Don’s tutorial covered many topics, including but not limited to everything we might ever want or need to know about blogging. After demonstrating on his own computer skills such as uploading photos, manipulating text, and the proper way to format a post, he allowed to do some hands-on practice. Although I blogged for the ILC last summer, I still found this to be one of the most helpful parts of the tutorial, as it gave me a chance to recall how everything worked. I’ve never been the best with computers, and while last summer was an excellent learning experience, I can always use more practice.

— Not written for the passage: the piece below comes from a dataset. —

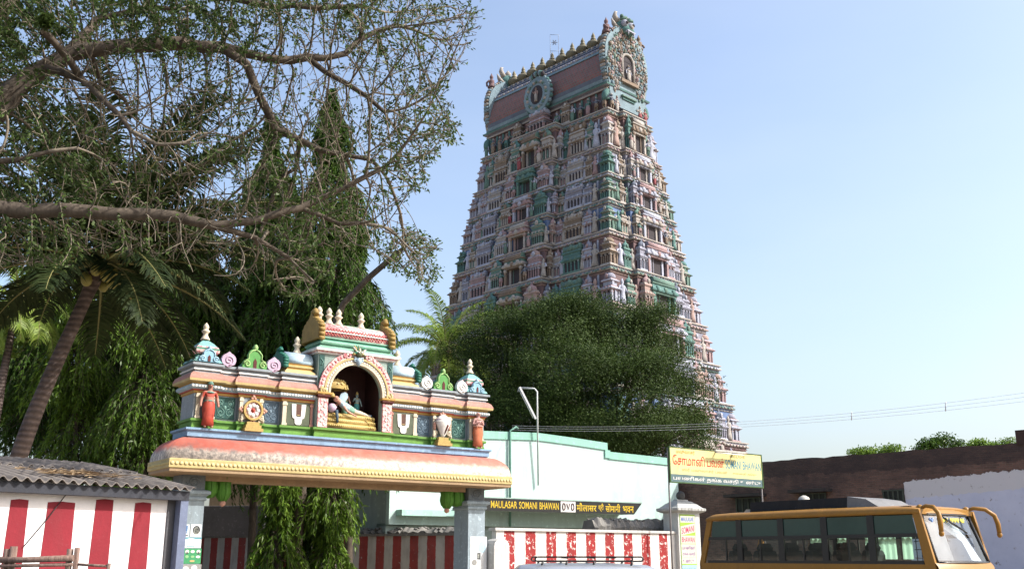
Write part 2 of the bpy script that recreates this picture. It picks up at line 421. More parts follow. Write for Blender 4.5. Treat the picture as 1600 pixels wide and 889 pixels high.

After discussing in-depth the different aspects of blogging and photo manipulation, Don gave a summary of what was to be expected of us as representatives of the WCCUSD and the Ivy League Connection. He also covered some of what to expect during our trips back east. Although I am comfortable with the ILC process after last year’s trip to Brown, Don’s speech reminded me of how lucky I was to be able to take advantage of this wonderful opportunity not once, but twice. I’m eager to experience the East Coast again, this time in a different area at a different university with different people. I could not be headed off to Penn soon enough.

1 comment:

  1. Mariko,

    Even though you're an old timer when it comes to the ILC, your previous experience may be a hinderance to you. Partaking in the Women & Leadership program last summer at Brown, you licked up a Rhode Island accent to your speech patterns. Now you'll be heading off to Philadelphia where they barely speak a version of English that can be understood outside the area. Between your California and Rhode Island accents you're going to stick out there like a sore thumb.

    I;m betting you'll be just fine, though, as long as you don't come back with a South Philly accent.